C’est moi qui ai préparé la retraite à mon père. Il a fallu que je recherche ses papiers. Pour savoir tout ce qu’il avait travaillé. Mon père avait son petit calepin. C’est ma jeune sœur qui a récupéré ses petits calepins. Tous les ans, j’offrais à mon père un petit calepin sur lequel il mettait tout ce qu’il faisait le nombre de bordures le nombre de pavés. Il a beaucoup travaillé pour les gens d’ici il faisait ses petits plans. Il mettait le temps qu’il fallait. Il écrivait en slovaque. Et il comptait en hongrois parce qu’ils avaient appris à l’école à compter en hongrois. C’était l’empire austro-hongrois à l’époque, comme ils étaient à la frontière de la Hongrie et la Slovaquie. Il était obligé d’apprendre le hongrois à l’école. »
Thérèse
« Pour fendre la roche, les carriers faisaient des petits trous à l’aide d’une broche. Une broche était un outil pointu en acier trempé dont le diamètre était entre 1 et 1.5 cm. Les carriers faisaient une sorte de petite gorge d’environ 3 cm de profondeur sur une largeur d’1 cm et une longueur d’environ 3 cm. L’objectif était de pouvoir insérer un coin. Ils mettaient des coins sur toute la longueur de la roche. Afin que les coins puissent entrer plus facilement, les carriers mettaient des petites plaquettes en acier entre le coin et le grès. Ensuite avec des masses, ils tapaient jusqu’à ce que la roche se fende doucement.
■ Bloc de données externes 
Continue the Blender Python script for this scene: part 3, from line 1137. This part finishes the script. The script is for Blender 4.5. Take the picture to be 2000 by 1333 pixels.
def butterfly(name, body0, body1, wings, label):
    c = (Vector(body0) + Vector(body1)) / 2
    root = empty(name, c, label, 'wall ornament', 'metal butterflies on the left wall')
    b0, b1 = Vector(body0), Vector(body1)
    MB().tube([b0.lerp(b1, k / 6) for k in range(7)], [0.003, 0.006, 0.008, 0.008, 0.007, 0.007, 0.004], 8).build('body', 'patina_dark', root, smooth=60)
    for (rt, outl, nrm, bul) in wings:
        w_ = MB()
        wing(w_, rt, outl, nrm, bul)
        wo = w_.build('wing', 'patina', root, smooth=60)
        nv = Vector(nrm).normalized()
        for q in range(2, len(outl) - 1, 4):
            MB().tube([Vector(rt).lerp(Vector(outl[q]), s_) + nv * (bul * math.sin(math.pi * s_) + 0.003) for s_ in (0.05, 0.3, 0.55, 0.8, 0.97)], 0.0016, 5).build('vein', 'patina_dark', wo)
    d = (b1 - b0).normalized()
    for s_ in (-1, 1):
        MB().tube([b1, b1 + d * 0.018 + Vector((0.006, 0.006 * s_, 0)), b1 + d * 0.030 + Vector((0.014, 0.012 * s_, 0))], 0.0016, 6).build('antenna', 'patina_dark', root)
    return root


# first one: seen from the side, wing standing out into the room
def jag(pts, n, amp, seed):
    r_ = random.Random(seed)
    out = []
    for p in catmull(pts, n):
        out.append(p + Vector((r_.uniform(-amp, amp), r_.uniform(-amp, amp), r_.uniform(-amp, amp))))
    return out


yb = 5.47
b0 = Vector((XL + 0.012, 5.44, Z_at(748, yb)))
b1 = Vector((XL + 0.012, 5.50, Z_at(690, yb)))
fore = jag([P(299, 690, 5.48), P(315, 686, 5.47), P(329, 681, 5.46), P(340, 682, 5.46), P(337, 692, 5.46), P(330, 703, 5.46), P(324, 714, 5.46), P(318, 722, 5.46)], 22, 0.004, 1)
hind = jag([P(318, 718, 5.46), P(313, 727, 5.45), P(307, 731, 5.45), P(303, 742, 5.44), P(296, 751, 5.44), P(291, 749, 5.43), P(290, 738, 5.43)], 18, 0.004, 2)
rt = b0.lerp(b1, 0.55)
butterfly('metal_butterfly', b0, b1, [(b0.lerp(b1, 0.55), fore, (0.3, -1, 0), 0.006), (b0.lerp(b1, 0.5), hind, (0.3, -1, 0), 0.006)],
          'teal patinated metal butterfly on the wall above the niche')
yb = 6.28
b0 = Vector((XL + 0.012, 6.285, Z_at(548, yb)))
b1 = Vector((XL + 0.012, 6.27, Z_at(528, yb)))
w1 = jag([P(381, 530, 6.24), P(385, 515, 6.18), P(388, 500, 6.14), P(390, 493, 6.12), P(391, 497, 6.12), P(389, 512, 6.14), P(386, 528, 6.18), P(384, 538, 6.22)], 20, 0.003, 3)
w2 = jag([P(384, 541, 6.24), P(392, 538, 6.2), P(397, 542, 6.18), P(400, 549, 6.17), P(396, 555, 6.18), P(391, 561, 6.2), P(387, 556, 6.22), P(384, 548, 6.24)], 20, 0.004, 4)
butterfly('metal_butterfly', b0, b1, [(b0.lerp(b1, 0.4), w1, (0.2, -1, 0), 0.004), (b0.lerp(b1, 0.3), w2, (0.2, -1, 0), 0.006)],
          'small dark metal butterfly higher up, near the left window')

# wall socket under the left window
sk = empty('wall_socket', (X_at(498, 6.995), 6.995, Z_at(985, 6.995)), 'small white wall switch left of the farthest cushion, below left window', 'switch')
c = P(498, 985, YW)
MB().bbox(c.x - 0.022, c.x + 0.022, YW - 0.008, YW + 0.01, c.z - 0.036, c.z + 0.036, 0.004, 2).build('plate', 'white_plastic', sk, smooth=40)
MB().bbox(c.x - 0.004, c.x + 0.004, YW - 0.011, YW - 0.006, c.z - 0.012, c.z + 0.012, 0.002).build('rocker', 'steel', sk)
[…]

Quand les carriers fendaient verticalement une roche, ils inséraient un morceau de bois au fur et à mesure que la roche était fendue. Plus la roche s’écartait plus le morceau de bois descendait. Ceci permettait d’éviter que le bloc de grès ne revienne. »
Daniel
Extraits de témoignages de descendants de carriers, collectés depuis plus de deux ans par le Parc Naturel Régional du Gâtinais Français. Des témoignages continuent à être recueillis, et j’y assiste avec beaucoup d’attention, durant la résidence d’auteure.